▸ Supplied data:
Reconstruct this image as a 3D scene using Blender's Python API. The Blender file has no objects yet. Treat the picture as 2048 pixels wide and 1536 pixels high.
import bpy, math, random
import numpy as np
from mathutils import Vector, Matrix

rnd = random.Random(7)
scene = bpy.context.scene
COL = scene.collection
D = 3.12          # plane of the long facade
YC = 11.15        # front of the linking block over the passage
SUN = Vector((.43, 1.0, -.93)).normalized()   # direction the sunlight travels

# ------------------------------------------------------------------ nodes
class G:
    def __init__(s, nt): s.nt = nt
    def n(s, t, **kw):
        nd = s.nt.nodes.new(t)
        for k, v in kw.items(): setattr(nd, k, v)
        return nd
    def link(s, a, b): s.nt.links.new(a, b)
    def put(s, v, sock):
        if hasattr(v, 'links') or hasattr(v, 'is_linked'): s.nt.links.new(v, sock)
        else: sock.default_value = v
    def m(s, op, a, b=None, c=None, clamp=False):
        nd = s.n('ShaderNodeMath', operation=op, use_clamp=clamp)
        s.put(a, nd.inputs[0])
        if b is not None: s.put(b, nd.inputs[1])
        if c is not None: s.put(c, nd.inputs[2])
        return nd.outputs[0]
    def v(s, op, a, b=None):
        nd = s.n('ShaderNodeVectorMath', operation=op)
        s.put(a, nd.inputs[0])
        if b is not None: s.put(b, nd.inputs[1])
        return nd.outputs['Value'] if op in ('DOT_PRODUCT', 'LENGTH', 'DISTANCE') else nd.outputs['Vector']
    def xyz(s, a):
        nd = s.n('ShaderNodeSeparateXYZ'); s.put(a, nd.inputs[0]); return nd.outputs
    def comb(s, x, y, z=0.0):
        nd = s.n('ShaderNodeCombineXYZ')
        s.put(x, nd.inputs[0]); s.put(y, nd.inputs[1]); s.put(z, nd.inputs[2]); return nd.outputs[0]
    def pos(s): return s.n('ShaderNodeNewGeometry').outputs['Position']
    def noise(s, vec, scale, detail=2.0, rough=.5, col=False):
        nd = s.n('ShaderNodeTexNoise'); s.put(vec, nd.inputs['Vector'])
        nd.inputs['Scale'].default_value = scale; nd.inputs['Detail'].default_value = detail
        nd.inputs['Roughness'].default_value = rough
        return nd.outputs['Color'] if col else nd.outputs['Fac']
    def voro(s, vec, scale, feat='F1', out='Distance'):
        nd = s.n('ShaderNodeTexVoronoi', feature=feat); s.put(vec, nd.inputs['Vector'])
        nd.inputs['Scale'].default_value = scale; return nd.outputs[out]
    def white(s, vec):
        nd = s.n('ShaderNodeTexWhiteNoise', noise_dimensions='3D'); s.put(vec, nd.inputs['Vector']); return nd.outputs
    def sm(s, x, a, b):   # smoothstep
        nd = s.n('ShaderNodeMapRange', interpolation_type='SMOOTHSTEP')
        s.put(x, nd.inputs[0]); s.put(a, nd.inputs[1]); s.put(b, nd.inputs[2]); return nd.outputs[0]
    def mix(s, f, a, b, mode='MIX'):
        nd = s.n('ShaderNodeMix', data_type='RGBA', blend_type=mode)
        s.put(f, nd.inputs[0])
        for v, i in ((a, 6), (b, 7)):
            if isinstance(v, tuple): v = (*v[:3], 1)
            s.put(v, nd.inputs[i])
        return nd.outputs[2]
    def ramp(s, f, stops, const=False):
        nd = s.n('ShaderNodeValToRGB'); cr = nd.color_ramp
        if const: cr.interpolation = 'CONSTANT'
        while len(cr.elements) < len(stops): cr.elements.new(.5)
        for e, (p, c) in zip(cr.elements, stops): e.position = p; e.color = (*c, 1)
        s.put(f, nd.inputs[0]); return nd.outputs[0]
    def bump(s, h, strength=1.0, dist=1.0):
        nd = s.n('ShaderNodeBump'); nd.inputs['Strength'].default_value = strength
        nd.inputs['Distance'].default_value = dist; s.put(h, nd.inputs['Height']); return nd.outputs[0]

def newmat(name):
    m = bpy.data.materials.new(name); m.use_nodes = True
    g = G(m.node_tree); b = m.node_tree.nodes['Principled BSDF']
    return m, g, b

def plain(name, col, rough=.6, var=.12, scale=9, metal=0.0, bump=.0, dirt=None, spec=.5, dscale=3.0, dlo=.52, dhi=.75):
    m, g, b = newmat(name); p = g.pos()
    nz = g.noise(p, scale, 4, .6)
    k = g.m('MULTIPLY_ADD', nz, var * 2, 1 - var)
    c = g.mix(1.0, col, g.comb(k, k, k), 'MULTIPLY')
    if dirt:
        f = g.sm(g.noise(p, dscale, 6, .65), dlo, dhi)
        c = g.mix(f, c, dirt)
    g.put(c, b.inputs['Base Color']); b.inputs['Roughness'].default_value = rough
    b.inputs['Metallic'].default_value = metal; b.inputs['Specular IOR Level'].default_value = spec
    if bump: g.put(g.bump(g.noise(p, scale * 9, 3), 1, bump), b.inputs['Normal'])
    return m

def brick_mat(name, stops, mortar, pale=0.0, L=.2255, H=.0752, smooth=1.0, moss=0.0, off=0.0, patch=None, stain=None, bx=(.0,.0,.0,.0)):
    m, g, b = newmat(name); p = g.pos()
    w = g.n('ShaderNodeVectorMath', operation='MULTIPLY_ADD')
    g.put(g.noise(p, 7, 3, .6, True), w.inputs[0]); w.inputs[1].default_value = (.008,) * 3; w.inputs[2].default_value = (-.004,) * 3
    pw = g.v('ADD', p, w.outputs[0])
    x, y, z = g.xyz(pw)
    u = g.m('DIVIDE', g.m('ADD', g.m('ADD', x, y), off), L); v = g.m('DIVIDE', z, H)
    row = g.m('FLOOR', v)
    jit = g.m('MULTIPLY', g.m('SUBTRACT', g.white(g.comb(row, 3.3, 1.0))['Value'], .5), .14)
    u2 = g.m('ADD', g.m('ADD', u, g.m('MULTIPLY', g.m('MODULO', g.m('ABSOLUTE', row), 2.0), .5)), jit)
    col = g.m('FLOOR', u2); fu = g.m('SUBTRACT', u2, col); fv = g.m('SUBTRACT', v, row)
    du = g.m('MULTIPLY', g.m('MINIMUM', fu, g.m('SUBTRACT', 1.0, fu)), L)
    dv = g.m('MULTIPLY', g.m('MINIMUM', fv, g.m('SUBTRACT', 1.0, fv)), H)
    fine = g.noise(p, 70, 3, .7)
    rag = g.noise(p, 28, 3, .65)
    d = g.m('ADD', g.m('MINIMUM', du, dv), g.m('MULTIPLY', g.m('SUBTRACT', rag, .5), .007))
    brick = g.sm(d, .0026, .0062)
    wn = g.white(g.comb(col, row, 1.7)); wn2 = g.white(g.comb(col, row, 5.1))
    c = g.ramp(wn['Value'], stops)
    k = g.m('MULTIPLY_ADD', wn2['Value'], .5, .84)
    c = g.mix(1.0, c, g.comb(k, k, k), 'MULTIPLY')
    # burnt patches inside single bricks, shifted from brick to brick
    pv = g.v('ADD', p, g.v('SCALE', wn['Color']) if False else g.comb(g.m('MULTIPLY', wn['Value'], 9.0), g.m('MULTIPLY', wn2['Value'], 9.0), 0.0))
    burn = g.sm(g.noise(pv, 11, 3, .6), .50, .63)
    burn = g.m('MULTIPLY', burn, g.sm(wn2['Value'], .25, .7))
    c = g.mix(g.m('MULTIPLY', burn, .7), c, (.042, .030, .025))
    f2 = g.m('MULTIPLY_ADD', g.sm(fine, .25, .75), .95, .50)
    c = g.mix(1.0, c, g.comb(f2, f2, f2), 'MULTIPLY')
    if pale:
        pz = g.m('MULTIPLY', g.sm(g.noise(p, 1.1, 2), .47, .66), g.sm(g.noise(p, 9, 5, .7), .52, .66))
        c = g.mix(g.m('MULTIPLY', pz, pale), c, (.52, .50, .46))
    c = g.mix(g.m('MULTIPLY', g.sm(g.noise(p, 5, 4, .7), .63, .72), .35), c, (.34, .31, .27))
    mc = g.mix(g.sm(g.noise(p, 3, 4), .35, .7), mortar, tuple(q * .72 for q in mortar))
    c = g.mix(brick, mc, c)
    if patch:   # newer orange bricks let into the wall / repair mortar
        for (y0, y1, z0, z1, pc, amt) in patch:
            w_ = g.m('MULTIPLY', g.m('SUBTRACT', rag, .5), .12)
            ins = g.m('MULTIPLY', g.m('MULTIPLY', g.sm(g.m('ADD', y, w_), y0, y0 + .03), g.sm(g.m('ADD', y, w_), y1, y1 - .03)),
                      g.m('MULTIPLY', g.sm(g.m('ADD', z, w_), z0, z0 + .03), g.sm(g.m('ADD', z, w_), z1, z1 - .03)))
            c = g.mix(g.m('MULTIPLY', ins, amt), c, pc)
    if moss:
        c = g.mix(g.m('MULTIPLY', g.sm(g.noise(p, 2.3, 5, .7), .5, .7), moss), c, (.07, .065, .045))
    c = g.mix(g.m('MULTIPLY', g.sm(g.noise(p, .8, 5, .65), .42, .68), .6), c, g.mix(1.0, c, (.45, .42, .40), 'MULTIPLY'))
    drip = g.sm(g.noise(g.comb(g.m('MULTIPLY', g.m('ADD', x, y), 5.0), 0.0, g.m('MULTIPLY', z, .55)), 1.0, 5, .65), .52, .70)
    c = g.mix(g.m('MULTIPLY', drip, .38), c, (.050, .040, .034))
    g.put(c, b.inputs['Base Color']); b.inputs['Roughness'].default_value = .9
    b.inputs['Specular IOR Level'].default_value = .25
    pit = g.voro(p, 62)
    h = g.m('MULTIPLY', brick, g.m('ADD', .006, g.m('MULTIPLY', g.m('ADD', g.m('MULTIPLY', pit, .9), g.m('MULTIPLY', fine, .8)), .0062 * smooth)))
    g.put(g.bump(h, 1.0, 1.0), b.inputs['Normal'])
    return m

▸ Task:
Look above for lines with the word "scene" and copy them all.

▸ Task result:
Reconstruct this image as a 3D scene using Blender's Python API. The Blender file has no objects yet. Treat the picture as 2048 pixels wide and 1536 pixels high.
scene = bpy.context.scene
COL = scene.collection